**Provided data:**
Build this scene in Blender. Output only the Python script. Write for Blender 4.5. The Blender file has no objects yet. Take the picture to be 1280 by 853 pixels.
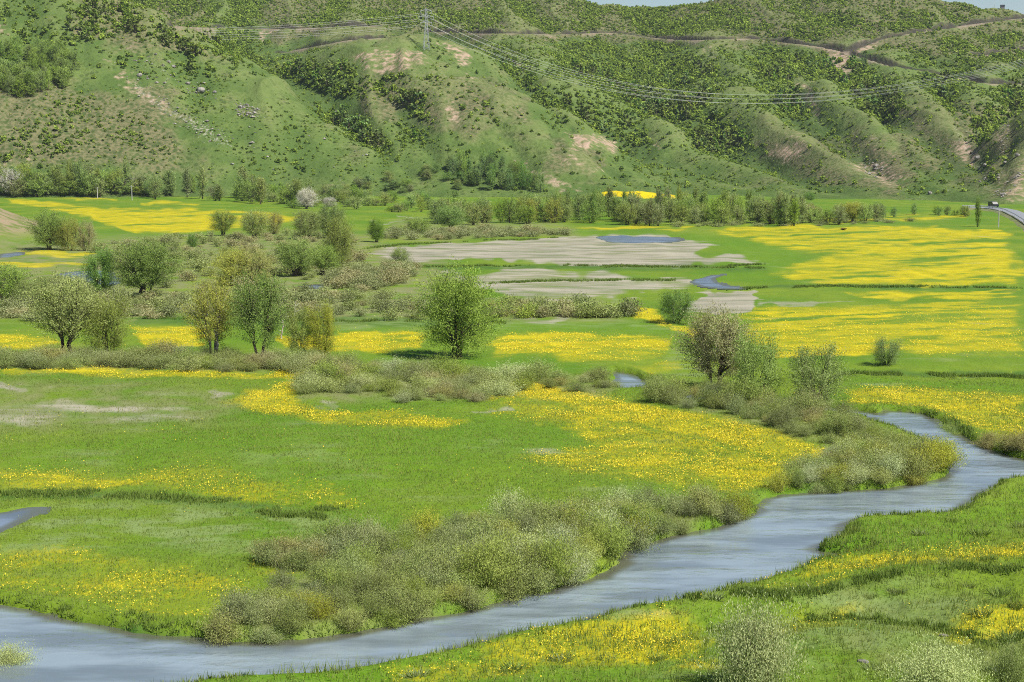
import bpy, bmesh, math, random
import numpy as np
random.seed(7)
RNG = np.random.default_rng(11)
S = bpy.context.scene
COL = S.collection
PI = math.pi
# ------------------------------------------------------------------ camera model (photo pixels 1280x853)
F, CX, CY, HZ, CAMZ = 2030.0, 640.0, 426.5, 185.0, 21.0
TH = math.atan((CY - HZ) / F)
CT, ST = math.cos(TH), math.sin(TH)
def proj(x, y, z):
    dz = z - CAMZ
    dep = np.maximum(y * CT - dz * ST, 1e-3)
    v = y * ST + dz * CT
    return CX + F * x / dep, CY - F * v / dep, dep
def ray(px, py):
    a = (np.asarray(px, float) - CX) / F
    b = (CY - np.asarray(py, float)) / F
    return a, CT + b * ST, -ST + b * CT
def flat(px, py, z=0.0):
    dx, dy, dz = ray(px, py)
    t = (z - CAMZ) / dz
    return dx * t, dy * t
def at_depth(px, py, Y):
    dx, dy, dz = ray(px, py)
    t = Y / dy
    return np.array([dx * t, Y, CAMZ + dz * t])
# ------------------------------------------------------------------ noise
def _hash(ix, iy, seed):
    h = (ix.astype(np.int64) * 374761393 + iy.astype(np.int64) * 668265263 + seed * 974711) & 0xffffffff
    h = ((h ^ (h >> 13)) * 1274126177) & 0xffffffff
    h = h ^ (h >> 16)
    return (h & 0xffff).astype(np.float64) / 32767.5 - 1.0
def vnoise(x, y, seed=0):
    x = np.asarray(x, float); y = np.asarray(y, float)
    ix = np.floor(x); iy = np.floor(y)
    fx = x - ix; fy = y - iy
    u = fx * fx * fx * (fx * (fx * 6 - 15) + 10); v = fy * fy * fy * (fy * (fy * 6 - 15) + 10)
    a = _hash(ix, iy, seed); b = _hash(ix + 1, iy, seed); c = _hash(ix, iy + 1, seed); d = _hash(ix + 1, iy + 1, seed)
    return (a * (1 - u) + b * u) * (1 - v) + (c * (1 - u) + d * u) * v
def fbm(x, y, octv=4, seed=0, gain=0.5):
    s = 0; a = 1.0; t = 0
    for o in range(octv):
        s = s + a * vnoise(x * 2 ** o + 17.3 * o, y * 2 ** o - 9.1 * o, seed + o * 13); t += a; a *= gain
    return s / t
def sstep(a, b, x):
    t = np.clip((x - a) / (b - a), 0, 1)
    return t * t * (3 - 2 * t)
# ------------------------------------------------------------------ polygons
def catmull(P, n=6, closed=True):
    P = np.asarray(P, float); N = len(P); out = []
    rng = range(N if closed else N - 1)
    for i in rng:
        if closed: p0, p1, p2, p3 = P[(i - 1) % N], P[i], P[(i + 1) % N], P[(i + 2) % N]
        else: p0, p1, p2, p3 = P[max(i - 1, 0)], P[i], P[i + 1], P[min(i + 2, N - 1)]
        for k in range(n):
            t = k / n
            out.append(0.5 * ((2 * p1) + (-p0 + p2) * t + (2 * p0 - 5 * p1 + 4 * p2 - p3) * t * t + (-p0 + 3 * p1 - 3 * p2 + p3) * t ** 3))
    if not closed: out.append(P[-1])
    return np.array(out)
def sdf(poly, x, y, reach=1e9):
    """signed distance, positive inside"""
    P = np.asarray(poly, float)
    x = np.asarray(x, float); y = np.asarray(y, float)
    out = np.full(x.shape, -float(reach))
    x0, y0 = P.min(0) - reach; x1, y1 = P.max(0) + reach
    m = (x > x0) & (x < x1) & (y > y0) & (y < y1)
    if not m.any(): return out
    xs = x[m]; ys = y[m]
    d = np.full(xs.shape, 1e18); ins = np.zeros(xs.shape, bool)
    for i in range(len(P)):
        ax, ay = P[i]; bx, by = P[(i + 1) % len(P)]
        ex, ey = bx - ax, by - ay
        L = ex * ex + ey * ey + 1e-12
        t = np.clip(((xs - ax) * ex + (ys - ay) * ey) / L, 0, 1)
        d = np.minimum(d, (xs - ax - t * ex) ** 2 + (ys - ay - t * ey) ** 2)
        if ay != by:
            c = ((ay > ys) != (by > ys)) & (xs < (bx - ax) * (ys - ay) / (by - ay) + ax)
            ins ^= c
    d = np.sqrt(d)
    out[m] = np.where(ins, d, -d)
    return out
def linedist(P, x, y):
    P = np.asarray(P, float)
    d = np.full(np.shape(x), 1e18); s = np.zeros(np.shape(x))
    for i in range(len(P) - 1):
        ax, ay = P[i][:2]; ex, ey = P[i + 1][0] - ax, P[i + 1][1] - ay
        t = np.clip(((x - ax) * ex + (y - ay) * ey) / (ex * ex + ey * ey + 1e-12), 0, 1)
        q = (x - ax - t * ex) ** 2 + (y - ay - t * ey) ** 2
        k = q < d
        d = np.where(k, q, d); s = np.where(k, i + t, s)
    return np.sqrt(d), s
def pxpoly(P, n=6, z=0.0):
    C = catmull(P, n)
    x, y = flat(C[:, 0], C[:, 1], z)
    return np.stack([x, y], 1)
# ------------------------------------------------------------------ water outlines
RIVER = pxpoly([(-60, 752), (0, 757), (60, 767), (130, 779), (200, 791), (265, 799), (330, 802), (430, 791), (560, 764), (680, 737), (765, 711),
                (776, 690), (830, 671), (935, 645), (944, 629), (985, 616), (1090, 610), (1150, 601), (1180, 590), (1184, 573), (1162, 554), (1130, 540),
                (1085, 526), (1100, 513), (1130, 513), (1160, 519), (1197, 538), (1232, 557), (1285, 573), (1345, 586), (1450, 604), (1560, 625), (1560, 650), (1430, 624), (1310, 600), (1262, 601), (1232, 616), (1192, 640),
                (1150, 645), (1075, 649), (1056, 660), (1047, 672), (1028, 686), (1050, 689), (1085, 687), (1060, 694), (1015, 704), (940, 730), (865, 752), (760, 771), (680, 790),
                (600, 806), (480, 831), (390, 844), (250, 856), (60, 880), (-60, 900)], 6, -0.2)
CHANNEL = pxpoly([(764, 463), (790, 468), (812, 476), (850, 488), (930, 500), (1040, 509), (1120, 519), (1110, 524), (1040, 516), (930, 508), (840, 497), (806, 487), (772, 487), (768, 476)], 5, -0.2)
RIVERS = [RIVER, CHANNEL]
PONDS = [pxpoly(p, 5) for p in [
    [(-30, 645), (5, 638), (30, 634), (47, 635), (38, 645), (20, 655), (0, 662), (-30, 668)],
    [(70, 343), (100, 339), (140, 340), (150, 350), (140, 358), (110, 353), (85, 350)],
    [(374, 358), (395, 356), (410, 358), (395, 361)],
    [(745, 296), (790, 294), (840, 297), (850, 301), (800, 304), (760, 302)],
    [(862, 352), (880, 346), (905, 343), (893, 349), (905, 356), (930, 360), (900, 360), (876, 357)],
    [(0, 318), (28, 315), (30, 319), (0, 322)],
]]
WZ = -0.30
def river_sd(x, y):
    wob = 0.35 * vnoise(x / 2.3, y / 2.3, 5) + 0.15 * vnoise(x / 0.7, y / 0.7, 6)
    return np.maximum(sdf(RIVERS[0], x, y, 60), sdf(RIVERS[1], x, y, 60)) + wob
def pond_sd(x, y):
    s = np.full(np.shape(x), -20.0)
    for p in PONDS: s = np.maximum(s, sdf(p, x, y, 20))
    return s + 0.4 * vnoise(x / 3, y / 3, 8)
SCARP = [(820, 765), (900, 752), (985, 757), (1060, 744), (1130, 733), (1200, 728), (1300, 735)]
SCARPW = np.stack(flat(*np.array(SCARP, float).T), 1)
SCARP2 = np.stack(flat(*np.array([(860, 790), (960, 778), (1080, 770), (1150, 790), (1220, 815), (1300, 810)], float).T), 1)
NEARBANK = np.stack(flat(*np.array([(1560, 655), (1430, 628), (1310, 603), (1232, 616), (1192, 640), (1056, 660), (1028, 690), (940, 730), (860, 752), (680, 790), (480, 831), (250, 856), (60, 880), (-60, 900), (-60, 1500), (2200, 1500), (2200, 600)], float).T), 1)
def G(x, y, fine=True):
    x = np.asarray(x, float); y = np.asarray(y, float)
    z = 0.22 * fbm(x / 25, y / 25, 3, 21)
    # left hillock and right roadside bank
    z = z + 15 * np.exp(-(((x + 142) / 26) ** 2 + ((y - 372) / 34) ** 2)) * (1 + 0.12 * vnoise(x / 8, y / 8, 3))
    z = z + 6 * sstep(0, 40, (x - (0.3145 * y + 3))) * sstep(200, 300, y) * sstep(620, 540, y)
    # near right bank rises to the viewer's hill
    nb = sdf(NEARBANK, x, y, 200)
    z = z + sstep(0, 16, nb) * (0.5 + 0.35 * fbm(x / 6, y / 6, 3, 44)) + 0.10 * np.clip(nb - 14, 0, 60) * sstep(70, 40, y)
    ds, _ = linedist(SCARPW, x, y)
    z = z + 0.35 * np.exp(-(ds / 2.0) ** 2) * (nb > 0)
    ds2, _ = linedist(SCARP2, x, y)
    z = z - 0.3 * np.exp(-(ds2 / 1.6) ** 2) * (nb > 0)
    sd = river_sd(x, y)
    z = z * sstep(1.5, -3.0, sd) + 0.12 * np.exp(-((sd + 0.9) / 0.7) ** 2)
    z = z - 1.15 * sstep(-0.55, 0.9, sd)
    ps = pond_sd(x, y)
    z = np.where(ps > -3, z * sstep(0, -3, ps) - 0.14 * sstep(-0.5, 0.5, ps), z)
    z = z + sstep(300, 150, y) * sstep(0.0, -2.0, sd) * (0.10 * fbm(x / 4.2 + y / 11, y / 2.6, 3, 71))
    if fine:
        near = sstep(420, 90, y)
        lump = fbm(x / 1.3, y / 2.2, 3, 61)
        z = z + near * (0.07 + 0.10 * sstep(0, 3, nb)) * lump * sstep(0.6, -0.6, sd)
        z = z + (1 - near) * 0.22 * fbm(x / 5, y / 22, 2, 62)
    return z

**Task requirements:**
All lines that include "scene" are to be gathered and copied.

**Worked solution:**
Build this scene in Blender. Output only the Python script. Write for Blender 4.5. The Blender file has no objects yet. Take the picture to be 1280 by 853 pixels.
S = bpy.context.scene